Kocası herhalde dünyada kimsenin ulaşamadığı bir seviye olmalı. Söylem ile evlenmek. Sabır, çocuk eğiticiliği, ruh doktorluğu, yine sabır, sağlam kişilik, delilerden anlama, tahriksavar olma, ve 100 farklı molekkül ile donanmadan olacak şey değil. Bakın mesela, onunla hayatımın en pişman anları ne idi biliyor musunuz? Tam tamına - ya ne iyi bir arkadaşlığa sahibiz, hiçkimsede olmayan dediğim anlardı, tam o anlarda yabancı ve vahşi bir yaratık olur, deşer, tanımazdan gelir, saçma hikayeler uydurur, aşağılar ve kendini yüksek dairelerde görürdü, kesin olarak bir ruh hastalığı üstü az şizofreni...Yani Allahın gönderdiği melek olmak zırhı ile buradayım sanki. Çoğu erkek arkadaşından bırak lafı, dayak bile yemiştir bu Söylem, eminim de görmeden konuşamıyorum.

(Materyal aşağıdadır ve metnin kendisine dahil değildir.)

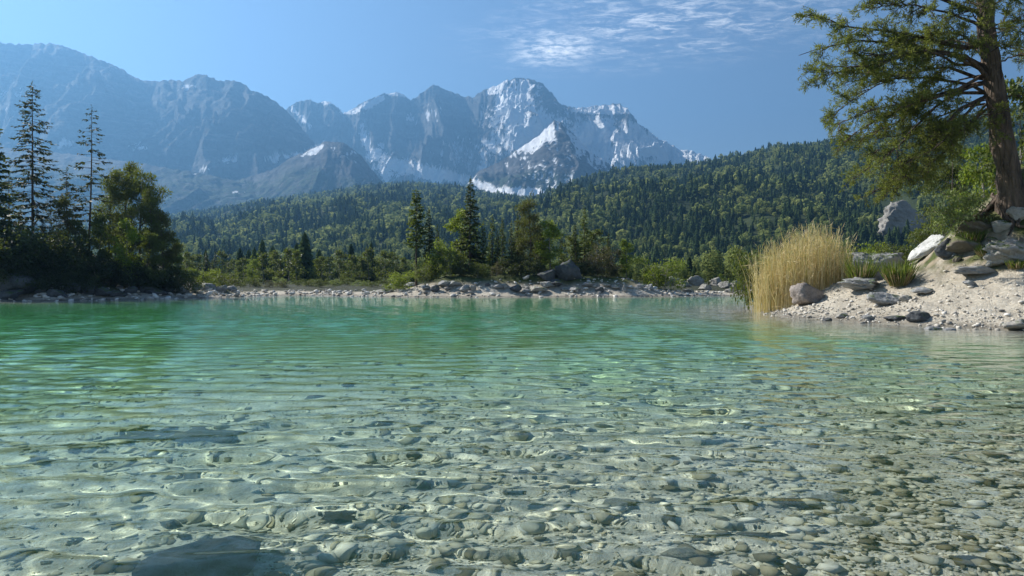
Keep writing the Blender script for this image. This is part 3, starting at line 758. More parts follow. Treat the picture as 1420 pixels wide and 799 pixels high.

Peki Mustafa, yaşanmışlığınızdan bir örneklem yaparmısınız Söylemle, Teyzeyle..

Mesela doğru olurmu bilmem ama birgün bir eğitim kampına Sivrili'ye gidecekti. Sabah kargalar vals yapmadan beyoğlunda buluştuk, eşyalarını paylaştık, aksaraydaki köyüme kalkan otobüslerden biriyle gittik oraya, normalde kampa varınca yeni ortamına alışmak için ben sepet olacakken, sanırım ortam riskini indirgemek için beni salmadı, Sivrilide kızkıza dolaştık, lunaparkta penaltı atışı malborasına, çaybahçesinde oturduk, ve gece oldu, saat 04.00 da çevreyolunda otostop çekmek suretiyle istanbula dönmeye çalıştım, cebimdeki 4 lira para etmedi, 3 lirasını otobüse verdim, otogardan unkapanına kadar yürüdüm en az 10.000 metre, sonunda sarhoş bir taksiciyi 1 liraya kandırdım, yemin ettim hatta, o derse girerken ben zar zor ve tek parça eve girdim. İşte kötü niyetli ben.

Sanırım çok ciddiyealdık bu söyleşiyi, Söylem teyzeye dönersek, o aslında kim.

Söylem Teyze, meşe palamuduna ulaşmak için dört dönen, 4x4, dörde bölünen o sevimli çizgifilm buzdevrinin faresıçanıdır. Macerasıda özet olarak, meşepalamudunda simgelenen hayalleridir.